Compared with past movements, Service said he sees more white people showing up than before. When white people publicly supported the civil rights movement of the ‘60s, they were few and far between and often viewed as radicals, Service said. He sees people from all backgrounds volunteering to protest and bring supplies, changing activism so that all people push back against inequalities.
While some people subscribe to the alternate All Lives Matter movement, Service said they should check their privilege and understand that Black people face police violence at higher rates.
“We’re really saying Black lives also matter,” he said, “but we have to say Black lives matter because no one seems to get that our lives matter just as much as anyone else.”

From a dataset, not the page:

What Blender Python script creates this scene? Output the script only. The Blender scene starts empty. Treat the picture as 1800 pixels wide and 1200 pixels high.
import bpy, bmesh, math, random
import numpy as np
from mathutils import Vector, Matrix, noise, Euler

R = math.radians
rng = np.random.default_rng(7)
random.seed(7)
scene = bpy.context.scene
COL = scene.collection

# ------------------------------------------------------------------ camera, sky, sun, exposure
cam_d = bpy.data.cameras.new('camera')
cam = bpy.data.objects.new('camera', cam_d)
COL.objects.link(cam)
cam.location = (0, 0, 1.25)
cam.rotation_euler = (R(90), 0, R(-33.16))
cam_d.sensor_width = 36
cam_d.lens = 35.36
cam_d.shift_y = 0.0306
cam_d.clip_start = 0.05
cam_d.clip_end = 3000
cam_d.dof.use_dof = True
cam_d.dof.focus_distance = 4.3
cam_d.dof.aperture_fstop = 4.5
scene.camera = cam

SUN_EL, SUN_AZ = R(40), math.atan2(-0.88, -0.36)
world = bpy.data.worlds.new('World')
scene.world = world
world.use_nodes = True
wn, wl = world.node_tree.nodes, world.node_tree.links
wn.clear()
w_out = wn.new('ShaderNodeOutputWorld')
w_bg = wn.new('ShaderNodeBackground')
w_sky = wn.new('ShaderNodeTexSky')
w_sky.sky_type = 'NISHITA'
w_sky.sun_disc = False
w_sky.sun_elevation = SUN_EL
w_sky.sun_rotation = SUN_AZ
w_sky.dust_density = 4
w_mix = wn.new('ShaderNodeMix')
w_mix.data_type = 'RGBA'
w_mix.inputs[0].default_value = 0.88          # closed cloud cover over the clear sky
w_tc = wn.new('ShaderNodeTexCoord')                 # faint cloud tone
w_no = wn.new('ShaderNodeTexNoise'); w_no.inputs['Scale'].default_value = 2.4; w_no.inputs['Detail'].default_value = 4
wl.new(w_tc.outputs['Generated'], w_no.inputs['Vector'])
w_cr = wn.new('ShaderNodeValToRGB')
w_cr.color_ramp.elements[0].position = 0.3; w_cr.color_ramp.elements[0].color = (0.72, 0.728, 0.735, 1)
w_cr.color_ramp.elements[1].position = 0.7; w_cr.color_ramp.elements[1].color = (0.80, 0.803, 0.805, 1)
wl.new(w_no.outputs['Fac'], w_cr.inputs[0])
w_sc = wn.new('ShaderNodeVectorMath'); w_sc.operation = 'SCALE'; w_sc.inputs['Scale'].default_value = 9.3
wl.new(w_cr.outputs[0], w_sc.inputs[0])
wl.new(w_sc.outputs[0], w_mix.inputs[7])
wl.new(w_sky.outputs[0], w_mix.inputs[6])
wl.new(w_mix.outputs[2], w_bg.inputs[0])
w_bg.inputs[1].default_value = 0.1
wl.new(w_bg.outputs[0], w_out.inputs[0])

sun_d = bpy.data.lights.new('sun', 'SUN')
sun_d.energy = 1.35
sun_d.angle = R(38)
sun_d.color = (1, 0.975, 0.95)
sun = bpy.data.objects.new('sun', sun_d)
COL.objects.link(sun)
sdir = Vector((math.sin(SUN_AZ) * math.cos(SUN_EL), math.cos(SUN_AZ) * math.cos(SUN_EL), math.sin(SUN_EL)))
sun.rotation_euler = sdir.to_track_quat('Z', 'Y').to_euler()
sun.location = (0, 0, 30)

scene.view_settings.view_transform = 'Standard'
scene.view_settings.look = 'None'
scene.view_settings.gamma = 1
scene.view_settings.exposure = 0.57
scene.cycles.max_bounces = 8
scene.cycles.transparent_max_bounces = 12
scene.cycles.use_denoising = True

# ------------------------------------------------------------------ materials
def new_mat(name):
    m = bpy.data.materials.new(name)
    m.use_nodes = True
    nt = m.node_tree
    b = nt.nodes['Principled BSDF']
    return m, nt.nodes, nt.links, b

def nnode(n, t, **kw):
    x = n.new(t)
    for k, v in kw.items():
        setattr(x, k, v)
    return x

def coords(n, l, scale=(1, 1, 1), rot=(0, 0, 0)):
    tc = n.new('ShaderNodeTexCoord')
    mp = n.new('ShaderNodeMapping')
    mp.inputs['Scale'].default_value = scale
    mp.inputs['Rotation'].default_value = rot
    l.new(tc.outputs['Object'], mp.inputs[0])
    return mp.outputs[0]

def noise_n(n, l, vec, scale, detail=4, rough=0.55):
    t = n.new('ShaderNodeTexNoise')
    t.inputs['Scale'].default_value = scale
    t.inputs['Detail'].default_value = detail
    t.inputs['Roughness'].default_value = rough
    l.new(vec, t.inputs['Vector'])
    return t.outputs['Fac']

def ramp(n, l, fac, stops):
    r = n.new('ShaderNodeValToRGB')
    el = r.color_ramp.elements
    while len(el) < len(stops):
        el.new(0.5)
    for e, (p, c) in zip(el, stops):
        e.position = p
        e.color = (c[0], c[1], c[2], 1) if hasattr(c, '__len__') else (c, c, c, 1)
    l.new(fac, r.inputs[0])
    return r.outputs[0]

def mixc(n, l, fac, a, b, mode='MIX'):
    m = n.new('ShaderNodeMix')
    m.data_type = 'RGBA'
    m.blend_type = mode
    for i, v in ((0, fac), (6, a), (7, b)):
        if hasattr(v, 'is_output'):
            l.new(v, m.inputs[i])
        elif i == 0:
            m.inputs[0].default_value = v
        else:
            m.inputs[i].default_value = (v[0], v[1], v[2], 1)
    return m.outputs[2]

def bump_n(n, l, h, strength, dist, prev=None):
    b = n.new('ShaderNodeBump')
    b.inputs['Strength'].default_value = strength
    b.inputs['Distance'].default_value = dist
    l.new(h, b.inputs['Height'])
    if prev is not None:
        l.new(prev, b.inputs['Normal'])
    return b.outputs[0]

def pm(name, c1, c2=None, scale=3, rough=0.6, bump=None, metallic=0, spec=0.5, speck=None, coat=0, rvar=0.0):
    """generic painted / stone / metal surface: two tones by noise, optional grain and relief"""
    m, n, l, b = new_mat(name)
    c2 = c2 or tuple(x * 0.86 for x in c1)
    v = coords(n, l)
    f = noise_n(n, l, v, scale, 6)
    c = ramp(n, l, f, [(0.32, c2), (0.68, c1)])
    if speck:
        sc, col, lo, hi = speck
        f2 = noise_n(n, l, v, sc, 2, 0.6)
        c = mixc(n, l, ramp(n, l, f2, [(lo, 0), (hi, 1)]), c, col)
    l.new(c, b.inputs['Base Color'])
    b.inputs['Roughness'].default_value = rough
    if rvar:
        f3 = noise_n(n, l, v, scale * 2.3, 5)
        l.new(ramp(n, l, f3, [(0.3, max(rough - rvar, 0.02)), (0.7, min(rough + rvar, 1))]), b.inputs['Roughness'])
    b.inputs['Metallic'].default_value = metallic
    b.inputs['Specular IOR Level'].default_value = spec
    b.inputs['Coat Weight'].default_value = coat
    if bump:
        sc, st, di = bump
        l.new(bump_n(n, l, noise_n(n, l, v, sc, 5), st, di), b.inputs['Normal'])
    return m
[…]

Olachi said she fought back tears while watching white allies show up at City Hall last week to call on local leaders to release arrested protesters. She’s surprised by the number of non-Black allies who show up not only during a major protest with media attention, but also smaller actions that lead to change.
“I’ve never seen this kind of energy with our allies,” she said. “Black people, we’re always passionate about this issue, but I see that passion there, too.”
Olachi is planning an appreciation event for allies in the movement to encourage them to continue showing up.
Moving forward, Service will continue fighting against police brutality but also pushing the city to invest more in Black businesses and districts in the area. Like Olachi, he’s hopeful the allies the movement has picked up will stick around to work toward police reforms.
Even though those who are new to the movement may start to feel tired with the constant news cycle and protests, Service said that he and other Black activists have felt exhausted for a long time, but they all need to keep fighting.
“I’m (running) on fumes,” Service said, “but when I see results I get more fuel in the tank.”